Each line from the start of the data below through the one containing "return (f(r), f(g), f(b), 1)" must be reproduced exactly.

:::::

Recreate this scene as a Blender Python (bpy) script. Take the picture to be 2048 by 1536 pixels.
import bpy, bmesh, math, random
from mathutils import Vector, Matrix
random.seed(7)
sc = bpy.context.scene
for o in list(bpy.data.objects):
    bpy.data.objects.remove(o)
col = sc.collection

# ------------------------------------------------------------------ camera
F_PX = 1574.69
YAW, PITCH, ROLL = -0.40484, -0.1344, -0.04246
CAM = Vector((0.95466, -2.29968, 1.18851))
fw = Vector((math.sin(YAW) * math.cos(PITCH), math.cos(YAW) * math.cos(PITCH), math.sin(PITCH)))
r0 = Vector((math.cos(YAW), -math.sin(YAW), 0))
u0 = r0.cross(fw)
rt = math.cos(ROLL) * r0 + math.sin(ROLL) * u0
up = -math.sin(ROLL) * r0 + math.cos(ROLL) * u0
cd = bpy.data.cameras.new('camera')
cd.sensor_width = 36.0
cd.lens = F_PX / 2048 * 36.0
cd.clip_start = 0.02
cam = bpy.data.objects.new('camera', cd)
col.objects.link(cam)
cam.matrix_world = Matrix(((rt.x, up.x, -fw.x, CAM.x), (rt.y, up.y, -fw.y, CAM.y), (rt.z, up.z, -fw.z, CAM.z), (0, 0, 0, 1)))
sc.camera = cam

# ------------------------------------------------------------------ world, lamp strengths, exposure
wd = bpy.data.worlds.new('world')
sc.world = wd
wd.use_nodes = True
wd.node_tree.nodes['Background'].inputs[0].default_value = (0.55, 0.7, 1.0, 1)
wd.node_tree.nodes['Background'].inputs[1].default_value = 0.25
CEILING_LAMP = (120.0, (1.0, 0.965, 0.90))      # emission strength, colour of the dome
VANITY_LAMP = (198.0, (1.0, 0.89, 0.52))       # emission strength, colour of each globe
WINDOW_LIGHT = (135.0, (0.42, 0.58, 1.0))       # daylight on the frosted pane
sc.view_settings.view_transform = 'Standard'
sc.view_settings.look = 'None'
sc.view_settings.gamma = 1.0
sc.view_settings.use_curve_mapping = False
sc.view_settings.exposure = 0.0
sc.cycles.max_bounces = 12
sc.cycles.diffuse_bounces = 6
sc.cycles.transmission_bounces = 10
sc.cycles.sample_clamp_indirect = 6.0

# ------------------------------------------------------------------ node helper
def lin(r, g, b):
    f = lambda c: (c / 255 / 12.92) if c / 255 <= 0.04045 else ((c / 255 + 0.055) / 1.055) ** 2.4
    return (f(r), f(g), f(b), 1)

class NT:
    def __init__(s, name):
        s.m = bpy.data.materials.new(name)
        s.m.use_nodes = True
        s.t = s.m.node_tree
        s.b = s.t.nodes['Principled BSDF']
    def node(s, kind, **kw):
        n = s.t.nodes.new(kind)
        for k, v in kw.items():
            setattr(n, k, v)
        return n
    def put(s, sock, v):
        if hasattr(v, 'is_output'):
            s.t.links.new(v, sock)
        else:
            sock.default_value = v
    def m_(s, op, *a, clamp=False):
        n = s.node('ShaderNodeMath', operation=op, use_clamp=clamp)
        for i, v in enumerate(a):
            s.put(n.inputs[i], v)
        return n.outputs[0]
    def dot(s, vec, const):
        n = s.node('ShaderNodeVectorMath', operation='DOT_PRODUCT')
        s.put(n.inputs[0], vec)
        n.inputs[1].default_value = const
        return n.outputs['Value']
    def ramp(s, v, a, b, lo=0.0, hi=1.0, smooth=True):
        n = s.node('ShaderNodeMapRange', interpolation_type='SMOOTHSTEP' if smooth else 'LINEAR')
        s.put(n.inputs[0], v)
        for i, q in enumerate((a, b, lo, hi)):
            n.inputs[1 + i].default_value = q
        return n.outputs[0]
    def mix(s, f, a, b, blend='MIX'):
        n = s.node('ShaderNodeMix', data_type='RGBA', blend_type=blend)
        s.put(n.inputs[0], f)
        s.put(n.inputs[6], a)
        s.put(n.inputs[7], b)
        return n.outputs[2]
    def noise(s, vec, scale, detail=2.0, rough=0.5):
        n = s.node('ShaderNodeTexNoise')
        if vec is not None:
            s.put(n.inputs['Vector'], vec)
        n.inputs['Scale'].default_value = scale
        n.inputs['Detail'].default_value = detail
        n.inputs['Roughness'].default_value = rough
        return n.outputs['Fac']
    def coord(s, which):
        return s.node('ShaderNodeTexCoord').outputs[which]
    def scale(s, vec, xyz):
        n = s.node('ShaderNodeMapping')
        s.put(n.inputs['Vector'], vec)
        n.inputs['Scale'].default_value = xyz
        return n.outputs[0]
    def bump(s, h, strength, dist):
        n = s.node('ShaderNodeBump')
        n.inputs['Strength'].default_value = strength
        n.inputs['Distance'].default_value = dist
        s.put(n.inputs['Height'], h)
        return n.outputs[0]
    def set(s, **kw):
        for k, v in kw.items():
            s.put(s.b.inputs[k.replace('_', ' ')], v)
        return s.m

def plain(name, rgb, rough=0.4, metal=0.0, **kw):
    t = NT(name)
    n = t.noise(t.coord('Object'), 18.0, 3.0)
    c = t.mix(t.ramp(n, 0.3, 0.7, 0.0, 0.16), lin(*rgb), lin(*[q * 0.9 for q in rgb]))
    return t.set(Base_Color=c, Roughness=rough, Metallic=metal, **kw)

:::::

**Solved exercise**
Recreate this scene as a Blender Python (bpy) script. Take the picture to be 2048 by 1536 pixels.
import bpy, bmesh, math, random
from mathutils import Vector, Matrix
random.seed(7)
sc = bpy.context.scene
for o in list(bpy.data.objects):
    bpy.data.objects.remove(o)
col = sc.collection

# ------------------------------------------------------------------ camera
F_PX = 1574.69
YAW, PITCH, ROLL = -0.40484, -0.1344, -0.04246
CAM = Vector((0.95466, -2.29968, 1.18851))
fw = Vector((math.sin(YAW) * math.cos(PITCH), math.cos(YAW) * math.cos(PITCH), math.sin(PITCH)))
r0 = Vector((math.cos(YAW), -math.sin(YAW), 0))
u0 = r0.cross(fw)
rt = math.cos(ROLL) * r0 + math.sin(ROLL) * u0
up = -math.sin(ROLL) * r0 + math.cos(ROLL) * u0
cd = bpy.data.cameras.new('camera')
cd.sensor_width = 36.0
cd.lens = F_PX / 2048 * 36.0
cd.clip_start = 0.02
cam = bpy.data.objects.new('camera', cd)
col.objects.link(cam)
cam.matrix_world = Matrix(((rt.x, up.x, -fw.x, CAM.x), (rt.y, up.y, -fw.y, CAM.y), (rt.z, up.z, -fw.z, CAM.z), (0, 0, 0, 1)))
sc.camera = cam

# ------------------------------------------------------------------ world, lamp strengths, exposure
wd = bpy.data.worlds.new('world')
sc.world = wd
wd.use_nodes = True
wd.node_tree.nodes['Background'].inputs[0].default_value = (0.55, 0.7, 1.0, 1)
wd.node_tree.nodes['Background'].inputs[1].default_value = 0.25
CEILING_LAMP = (120.0, (1.0, 0.965, 0.90))      # emission strength, colour of the dome
VANITY_LAMP = (198.0, (1.0, 0.89, 0.52))       # emission strength, colour of each globe
WINDOW_LIGHT = (135.0, (0.42, 0.58, 1.0))       # daylight on the frosted pane
sc.view_settings.view_transform = 'Standard'
sc.view_settings.look = 'None'
sc.view_settings.gamma = 1.0
sc.view_settings.use_curve_mapping = False
sc.view_settings.exposure = 0.0
sc.cycles.max_bounces = 12
sc.cycles.diffuse_bounces = 6
sc.cycles.transmission_bounces = 10
sc.cycles.sample_clamp_indirect = 6.0

# ------------------------------------------------------------------ node helper
def lin(r, g, b):
    f = lambda c: (c / 255 / 12.92) if c / 255 <= 0.04045 else ((c / 255 + 0.055) / 1.055) ** 2.4
    return (f(r), f(g), f(b), 1)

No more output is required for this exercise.